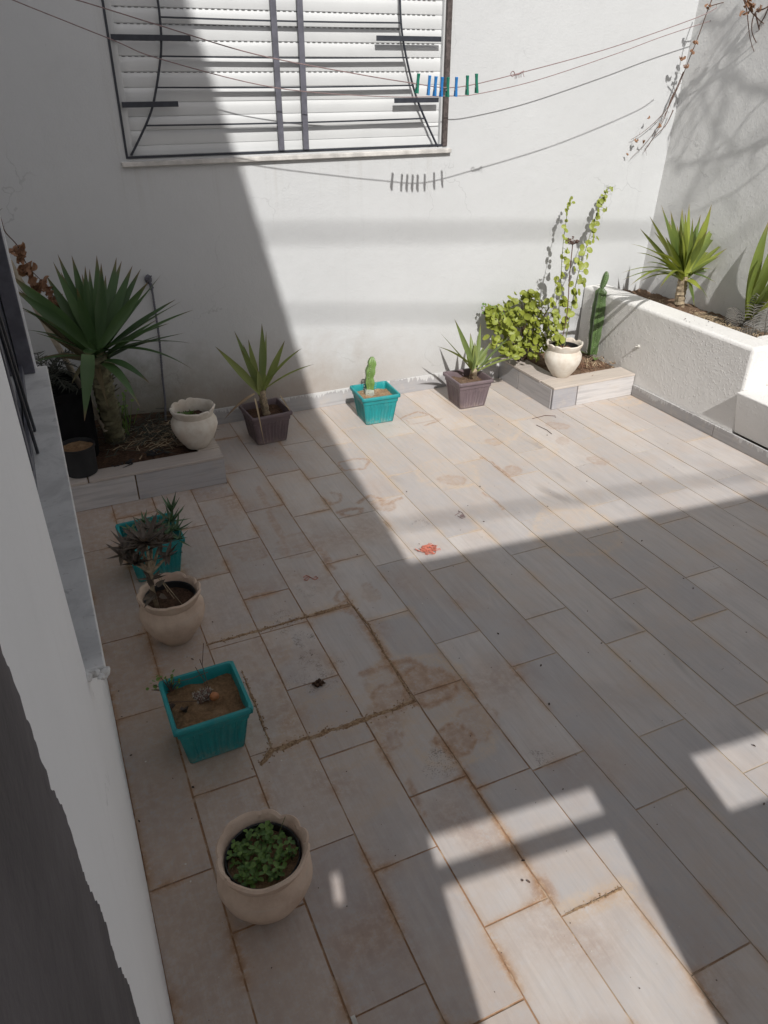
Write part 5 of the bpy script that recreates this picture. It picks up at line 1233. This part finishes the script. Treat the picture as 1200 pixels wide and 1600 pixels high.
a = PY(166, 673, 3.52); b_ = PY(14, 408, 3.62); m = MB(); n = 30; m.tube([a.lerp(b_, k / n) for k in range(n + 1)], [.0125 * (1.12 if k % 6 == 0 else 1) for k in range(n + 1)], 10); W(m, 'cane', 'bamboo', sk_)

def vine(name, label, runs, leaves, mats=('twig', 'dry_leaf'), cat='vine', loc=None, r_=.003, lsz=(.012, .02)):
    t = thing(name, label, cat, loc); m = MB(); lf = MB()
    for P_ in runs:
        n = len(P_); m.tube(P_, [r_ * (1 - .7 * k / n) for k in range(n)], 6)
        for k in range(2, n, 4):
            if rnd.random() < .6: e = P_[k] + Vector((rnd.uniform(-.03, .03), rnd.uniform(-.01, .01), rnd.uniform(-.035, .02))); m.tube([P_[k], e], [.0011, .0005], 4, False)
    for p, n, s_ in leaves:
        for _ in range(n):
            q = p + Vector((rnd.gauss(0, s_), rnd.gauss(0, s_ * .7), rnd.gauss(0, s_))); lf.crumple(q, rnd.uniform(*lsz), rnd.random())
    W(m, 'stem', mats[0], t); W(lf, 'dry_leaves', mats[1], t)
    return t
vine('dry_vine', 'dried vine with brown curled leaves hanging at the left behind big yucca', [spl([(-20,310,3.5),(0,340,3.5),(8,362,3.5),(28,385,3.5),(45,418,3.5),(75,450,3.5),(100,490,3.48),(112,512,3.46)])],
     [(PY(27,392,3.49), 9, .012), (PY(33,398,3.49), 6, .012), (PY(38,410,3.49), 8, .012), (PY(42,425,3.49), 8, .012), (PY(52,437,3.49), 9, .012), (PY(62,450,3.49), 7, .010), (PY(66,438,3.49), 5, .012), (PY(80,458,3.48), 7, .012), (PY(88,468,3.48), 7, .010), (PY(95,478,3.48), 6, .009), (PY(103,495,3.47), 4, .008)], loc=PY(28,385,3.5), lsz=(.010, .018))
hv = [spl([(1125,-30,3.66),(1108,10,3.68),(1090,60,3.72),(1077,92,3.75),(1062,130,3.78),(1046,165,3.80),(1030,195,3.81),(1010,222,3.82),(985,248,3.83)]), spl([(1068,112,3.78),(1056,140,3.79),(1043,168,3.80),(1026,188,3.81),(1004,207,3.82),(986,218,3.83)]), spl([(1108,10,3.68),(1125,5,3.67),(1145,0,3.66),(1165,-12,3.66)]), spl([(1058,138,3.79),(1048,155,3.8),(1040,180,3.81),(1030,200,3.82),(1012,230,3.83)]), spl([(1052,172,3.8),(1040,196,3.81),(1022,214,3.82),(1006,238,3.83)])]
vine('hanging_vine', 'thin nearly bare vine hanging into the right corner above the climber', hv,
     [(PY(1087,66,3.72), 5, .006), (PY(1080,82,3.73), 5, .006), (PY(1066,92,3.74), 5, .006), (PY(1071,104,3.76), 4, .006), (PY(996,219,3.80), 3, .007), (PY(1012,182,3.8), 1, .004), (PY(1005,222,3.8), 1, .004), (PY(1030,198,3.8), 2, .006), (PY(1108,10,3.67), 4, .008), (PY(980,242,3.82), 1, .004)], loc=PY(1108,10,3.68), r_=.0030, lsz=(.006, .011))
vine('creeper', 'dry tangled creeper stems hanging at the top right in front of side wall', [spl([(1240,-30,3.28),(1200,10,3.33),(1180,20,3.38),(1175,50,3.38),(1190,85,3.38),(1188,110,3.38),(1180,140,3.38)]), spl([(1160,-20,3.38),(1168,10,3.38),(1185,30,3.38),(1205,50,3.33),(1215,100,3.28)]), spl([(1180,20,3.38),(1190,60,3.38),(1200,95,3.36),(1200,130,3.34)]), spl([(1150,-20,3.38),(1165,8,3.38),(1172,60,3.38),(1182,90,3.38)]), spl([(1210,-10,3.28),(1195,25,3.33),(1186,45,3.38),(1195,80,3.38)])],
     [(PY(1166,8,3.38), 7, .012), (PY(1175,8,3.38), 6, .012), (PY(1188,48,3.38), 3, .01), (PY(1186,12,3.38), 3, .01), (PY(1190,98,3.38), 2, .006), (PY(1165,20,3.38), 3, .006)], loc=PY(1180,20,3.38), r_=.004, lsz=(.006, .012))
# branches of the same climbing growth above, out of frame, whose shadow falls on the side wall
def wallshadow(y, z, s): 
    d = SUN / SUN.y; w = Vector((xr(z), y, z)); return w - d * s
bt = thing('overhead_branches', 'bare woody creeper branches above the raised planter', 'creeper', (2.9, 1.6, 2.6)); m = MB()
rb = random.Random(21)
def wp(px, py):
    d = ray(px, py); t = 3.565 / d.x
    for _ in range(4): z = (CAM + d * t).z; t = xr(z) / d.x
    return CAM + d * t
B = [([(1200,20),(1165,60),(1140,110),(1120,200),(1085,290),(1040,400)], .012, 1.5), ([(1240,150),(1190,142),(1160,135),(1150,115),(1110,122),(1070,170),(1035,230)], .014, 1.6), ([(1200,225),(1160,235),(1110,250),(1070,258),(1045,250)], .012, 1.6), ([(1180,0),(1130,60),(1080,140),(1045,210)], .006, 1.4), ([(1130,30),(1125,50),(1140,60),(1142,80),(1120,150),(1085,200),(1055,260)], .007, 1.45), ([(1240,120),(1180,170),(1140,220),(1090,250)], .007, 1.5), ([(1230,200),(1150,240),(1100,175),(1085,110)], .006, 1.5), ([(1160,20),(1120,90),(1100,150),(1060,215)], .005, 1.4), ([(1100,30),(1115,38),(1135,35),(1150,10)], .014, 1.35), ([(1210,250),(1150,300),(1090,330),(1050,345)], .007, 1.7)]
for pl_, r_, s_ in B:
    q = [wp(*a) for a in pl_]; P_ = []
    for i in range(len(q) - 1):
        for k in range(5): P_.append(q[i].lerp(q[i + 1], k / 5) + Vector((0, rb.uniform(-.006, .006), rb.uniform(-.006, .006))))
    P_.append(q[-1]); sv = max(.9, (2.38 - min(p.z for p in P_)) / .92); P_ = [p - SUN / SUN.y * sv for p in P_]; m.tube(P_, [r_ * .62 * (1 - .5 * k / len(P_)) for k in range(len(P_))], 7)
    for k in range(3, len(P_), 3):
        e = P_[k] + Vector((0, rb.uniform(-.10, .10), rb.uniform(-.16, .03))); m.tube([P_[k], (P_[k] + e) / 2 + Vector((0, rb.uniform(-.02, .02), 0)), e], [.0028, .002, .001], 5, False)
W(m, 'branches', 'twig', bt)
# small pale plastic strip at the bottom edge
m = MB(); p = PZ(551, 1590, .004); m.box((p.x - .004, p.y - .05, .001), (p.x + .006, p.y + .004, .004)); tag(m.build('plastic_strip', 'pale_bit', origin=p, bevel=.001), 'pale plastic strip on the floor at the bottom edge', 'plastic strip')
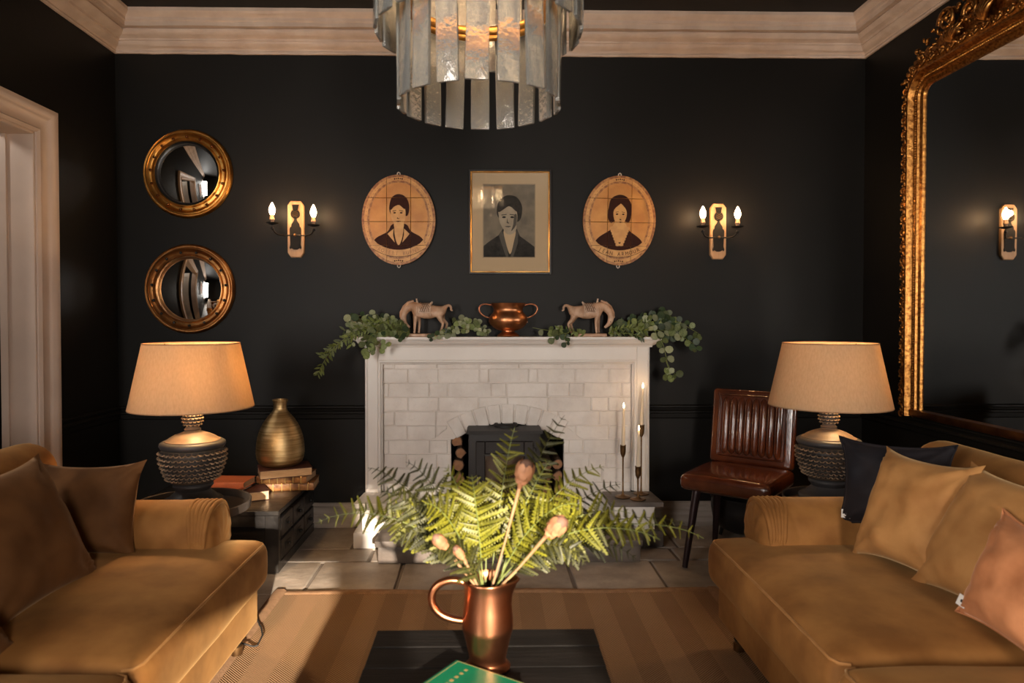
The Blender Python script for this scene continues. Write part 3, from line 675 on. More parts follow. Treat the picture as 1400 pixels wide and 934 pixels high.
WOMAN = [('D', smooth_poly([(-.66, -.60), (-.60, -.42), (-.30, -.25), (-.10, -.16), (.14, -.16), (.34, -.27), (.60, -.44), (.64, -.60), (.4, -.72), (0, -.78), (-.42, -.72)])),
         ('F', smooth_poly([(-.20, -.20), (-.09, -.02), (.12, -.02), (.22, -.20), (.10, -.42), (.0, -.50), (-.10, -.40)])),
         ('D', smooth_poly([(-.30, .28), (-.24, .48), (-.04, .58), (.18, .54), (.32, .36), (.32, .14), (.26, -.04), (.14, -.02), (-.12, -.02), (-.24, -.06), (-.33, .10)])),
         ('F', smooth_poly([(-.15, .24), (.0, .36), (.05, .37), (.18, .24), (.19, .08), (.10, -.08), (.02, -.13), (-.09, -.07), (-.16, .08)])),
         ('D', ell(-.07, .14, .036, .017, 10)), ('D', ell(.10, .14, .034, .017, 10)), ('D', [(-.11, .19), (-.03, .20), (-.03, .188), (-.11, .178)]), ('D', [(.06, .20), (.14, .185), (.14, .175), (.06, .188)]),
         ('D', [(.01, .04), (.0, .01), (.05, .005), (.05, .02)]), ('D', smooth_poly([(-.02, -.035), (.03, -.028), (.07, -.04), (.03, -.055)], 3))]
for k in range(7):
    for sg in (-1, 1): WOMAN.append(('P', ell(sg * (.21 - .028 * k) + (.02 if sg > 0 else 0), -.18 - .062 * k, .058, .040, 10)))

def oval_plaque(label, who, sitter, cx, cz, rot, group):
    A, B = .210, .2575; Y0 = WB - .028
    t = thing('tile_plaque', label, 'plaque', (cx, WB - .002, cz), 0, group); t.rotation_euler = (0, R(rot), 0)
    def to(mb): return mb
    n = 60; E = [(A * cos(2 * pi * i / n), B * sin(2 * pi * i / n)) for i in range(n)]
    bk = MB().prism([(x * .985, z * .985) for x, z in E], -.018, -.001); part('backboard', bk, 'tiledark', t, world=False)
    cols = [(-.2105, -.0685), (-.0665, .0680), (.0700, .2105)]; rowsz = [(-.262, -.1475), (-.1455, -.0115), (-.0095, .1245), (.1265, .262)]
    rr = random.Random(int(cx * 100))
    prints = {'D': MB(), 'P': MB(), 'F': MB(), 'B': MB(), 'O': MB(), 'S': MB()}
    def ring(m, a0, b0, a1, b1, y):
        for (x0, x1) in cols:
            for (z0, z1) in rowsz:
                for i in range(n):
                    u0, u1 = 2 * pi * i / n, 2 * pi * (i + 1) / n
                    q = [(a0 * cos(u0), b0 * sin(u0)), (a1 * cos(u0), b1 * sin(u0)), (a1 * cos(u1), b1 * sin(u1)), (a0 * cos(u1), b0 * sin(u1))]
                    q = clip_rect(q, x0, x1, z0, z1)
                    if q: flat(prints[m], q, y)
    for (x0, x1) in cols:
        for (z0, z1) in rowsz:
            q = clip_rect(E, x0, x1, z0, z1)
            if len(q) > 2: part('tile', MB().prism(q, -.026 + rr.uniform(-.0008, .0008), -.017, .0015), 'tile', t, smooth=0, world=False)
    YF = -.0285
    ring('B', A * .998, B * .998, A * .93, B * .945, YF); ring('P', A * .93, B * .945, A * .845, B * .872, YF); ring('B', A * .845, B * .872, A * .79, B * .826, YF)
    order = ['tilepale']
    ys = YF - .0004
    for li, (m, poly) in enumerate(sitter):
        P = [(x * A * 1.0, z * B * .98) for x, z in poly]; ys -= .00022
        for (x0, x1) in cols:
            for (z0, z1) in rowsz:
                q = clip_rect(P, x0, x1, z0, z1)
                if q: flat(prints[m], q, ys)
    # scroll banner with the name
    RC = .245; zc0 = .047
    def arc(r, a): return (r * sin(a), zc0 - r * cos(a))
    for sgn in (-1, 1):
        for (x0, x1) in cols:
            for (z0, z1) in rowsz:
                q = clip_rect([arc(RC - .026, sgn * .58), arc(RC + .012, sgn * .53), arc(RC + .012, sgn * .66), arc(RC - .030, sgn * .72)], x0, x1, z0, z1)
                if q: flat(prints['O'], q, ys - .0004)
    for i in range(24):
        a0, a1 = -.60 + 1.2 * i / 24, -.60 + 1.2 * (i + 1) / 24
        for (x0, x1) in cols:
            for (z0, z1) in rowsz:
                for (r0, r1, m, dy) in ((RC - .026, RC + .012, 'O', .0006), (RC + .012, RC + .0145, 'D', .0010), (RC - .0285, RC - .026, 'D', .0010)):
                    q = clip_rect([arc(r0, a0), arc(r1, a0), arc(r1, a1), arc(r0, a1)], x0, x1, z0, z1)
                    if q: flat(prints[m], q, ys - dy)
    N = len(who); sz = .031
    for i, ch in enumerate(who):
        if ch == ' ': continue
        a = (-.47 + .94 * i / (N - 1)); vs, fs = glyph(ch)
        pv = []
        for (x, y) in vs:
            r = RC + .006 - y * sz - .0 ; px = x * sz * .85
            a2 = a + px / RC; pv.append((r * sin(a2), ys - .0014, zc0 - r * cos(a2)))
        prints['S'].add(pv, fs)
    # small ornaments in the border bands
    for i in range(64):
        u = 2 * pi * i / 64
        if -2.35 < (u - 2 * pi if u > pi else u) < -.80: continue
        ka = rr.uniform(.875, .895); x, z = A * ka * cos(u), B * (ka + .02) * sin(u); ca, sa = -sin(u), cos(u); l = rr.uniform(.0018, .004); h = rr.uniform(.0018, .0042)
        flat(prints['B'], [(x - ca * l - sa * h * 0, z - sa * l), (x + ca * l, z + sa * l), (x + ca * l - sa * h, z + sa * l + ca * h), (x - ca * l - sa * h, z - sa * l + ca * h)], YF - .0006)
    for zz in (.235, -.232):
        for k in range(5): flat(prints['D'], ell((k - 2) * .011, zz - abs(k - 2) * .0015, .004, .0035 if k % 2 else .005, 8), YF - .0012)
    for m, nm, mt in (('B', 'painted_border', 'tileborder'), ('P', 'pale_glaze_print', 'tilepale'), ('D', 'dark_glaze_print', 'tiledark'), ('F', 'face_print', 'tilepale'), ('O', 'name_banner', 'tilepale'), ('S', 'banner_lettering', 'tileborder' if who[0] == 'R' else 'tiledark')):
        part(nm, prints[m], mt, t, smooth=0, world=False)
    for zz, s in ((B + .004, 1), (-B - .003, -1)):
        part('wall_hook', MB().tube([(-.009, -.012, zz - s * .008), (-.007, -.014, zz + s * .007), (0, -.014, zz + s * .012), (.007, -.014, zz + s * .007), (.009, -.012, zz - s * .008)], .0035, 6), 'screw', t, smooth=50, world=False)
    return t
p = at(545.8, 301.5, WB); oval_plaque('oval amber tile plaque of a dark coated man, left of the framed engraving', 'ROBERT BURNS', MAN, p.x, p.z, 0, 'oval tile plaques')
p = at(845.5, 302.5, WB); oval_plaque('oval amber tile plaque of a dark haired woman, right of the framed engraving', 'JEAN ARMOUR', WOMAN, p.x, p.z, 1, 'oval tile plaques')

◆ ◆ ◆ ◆

GIVEN EXERCISE: Nothing but the lines from the start of the records above through the line with "a = PY(166, 673, 3.52);" should be retyped, each exactly as written; leave out all pictures.

THE ANSWER:
Write part 5 of the bpy script that recreates this picture. It picks up at line 1233. This part finishes the script. Treat the picture as 1200 pixels wide and 1600 pixels high.
a = PY(166, 673, 3.52); b_ = PY(14, 408, 3.62); m = MB(); n = 30; m.tube([a.lerp(b_, k / n) for k in range(n + 1)], [.0125 * (1.12 if k % 6 == 0 else 1) for k in range(n + 1)], 10); W(m, 'cane', 'bamboo', sk_)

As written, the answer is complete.